Deixamos uma reflexão final retirada da Spandakārikā (III: 14):

परामृतरसापायस्तस्य यः प्रत्यययोद्भवः
तेनास्वतन्त्रतामेति स च तन्मात्रगोचरः

parāmtarasāpāyastasya ya pratyayayodbhava
tenāsvatantratāmeti sa ca tanmātragocara

Todo conhecimento de um paśu (individuo condicionado) nasce dos sentidos e do mecanismo criador de idéias. A causa deste conhecimento nascido dos sentidos e das idéias criadas faz o indivíduo perder o desfrute do néctar do Ser Supremo e sua liberdade inata. Tal conhecimento nascido dos sentidos e do mecanismo criador de idéias está confinado a esfera dos tanmātras, o som, a cor, a forma, o gosto, o tato e o olfato e os prazeres derivados deles.

Notas:

[1] Outras traduções cognatas podem ser: 1. Cognição é prisão; 2. Conhecimento diferenciado é prisão e o não conhecimento do indiferenciado é prisão; 3. A ignorância da real natureza do ser é a causa da prisão; 4. O conhecimento limitado é escravidão; 5. Conhecimento é escravidão.

[2] Cf.
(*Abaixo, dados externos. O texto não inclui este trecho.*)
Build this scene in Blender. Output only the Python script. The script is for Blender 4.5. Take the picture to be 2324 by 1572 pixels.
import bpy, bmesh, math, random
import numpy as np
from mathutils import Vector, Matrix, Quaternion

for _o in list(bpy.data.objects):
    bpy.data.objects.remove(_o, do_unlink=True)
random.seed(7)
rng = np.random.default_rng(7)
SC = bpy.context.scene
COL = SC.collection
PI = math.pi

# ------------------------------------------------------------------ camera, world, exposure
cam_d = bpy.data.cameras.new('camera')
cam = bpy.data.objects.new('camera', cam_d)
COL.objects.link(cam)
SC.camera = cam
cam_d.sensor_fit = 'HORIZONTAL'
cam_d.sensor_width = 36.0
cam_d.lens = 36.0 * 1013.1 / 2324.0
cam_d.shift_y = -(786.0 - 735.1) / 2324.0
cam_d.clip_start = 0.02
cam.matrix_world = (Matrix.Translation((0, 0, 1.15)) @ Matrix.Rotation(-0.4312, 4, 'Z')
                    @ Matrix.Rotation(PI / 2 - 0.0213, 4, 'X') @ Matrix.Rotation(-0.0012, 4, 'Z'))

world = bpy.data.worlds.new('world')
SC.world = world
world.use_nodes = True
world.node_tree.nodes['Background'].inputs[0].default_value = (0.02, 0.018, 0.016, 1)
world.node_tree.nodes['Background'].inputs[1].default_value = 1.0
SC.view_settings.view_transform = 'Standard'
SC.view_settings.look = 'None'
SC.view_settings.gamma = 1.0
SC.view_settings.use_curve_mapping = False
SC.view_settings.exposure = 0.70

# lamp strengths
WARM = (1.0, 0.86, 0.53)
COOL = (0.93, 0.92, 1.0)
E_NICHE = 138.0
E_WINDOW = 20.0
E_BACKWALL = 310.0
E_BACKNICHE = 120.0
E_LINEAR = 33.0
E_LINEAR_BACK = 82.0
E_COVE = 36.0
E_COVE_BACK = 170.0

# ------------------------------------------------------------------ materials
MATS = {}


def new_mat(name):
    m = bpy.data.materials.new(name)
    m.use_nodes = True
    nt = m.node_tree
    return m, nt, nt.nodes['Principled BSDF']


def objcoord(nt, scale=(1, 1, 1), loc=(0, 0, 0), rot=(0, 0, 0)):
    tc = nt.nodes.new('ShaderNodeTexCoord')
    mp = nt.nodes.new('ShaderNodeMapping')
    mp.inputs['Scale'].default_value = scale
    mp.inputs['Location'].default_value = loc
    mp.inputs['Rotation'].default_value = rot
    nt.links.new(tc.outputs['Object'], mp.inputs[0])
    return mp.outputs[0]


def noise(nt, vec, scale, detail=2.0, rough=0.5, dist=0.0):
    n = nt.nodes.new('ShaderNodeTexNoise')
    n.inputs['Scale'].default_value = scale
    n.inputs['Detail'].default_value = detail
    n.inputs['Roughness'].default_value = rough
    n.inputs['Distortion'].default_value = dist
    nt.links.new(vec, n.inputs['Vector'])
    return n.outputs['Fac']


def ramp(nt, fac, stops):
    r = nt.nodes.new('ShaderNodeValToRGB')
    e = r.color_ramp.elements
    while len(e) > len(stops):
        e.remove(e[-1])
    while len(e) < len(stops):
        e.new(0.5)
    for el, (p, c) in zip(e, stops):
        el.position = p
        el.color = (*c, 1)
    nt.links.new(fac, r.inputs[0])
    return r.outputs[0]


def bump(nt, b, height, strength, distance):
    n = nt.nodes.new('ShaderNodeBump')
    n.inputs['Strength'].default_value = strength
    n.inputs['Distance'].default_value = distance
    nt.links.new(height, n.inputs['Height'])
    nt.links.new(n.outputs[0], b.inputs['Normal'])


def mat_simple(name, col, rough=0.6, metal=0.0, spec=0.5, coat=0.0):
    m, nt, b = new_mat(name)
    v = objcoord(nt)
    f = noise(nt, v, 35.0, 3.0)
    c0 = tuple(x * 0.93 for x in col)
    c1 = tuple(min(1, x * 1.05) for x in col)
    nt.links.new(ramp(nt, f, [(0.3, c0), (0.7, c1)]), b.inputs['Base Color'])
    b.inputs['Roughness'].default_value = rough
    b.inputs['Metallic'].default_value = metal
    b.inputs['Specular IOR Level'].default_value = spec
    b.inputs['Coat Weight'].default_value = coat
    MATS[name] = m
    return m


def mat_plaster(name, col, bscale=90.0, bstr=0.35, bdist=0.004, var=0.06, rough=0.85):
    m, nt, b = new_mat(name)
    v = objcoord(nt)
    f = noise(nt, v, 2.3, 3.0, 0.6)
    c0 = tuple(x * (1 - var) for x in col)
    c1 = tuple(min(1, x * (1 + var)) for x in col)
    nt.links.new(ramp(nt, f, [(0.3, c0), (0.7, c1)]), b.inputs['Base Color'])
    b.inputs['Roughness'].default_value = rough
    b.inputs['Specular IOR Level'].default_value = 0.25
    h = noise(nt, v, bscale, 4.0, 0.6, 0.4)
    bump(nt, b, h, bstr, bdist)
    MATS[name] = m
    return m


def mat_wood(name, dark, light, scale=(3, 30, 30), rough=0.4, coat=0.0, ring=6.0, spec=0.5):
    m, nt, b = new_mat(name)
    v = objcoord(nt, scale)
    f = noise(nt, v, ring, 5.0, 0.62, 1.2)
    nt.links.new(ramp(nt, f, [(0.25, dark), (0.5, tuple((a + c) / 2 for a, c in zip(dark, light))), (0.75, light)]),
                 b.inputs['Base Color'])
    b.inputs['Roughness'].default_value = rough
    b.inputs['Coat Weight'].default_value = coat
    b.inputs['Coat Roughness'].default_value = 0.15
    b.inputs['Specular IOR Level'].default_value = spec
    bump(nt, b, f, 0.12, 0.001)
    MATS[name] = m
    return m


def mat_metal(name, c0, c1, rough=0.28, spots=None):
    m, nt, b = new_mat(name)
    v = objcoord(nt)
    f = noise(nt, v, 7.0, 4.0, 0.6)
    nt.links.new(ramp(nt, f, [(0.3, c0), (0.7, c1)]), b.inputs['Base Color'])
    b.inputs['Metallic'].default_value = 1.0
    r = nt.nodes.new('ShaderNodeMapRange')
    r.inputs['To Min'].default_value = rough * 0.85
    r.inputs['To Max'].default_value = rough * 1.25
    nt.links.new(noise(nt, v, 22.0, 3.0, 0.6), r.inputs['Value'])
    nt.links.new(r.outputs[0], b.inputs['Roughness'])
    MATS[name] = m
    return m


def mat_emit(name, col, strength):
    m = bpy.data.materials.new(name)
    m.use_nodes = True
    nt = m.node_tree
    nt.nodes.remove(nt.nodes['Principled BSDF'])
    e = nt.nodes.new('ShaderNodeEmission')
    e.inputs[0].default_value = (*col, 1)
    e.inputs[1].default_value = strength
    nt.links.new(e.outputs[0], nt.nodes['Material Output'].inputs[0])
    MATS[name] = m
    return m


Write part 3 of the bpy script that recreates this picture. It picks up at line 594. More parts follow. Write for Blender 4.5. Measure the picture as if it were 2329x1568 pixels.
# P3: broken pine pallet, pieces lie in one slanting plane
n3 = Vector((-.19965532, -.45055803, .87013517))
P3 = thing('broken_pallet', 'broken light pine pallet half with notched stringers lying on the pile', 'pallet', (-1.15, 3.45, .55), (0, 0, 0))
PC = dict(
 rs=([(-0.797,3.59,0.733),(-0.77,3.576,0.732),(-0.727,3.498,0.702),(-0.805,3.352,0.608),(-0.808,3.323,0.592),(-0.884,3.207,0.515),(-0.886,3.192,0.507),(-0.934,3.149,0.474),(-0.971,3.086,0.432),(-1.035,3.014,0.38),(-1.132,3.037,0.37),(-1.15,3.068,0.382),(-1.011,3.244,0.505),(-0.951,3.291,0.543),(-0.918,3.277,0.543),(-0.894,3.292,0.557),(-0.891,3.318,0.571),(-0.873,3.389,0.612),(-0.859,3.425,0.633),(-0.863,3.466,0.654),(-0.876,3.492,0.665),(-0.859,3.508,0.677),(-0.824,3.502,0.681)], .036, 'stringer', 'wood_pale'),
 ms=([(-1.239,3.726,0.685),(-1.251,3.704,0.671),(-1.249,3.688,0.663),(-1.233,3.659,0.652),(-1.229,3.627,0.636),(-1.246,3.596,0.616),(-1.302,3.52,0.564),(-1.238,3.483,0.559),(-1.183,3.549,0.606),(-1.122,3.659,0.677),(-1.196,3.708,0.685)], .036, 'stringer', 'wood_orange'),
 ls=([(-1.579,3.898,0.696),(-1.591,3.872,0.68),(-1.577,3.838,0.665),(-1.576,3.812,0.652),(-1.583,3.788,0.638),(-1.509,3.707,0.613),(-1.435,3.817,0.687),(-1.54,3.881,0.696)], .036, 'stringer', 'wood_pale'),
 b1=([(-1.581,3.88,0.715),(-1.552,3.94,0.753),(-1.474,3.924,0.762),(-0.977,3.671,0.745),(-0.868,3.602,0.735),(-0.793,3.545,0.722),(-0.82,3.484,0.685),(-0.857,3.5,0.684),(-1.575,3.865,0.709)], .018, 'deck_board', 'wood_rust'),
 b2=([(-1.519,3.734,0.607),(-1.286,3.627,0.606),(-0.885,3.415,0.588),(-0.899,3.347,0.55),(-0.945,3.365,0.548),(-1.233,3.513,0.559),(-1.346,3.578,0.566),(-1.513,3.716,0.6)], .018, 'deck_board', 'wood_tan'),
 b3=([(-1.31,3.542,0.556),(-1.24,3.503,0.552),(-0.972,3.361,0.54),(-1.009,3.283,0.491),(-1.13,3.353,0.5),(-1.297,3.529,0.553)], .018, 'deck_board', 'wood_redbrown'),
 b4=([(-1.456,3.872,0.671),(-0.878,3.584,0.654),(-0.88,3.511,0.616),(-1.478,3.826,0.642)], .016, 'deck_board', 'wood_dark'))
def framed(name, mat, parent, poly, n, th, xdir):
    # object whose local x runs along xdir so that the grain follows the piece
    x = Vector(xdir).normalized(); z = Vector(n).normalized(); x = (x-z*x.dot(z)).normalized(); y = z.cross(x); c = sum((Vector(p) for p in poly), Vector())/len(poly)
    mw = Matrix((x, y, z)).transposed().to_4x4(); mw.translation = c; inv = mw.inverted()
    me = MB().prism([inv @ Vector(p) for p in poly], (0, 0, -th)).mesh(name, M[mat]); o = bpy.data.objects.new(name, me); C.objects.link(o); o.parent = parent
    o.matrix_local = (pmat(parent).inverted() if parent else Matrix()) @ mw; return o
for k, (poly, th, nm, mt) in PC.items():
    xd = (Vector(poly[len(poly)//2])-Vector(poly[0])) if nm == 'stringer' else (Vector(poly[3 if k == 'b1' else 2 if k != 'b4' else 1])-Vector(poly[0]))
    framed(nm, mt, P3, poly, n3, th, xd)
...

Sp.Kā, 47.

[3] No Śaivismo Trika da caxemira é ensinado que existem três formas de impureza (mala) que obscurecem a Consciência. A primeira, denominada Impureza da Individualidade (āavamala), aparentemente contrai a Consciência desde sua infinita plenitude até sua densificação atômioca (au) que, por fim, assume a forma da alma individual. A segunda é a Impureza de Māyā (māyīyamala). Ela envolve a consciência, então contraída, na rede da dualidade. A terceira é a Impureza do Karma (kārmamala) que leva a consciência individualizada a sofrer as consequências de suas ações. Utpaladeva em Īśvarapratyabhijñā (III: 2, 4-5) define estas impurezas como se segue:

A Impureza da Individualidade (āavamala) ocorre quando alguém perde a consciência de sua verdadeira natureza (svasvarūpa) e ela é de duas formas: a perda da consciência de sua própria liberdade e a perda da liberdade de sua própria consciência. A [impureza] chamada Māyā é a percepção do objeto separado do sujeito. Ela engendra os repetidos nascimentos e a experiência do mundo (bhoga). A impureza do Karma afeta a ação daquele que ignora sua real e verdadeira natureza interior.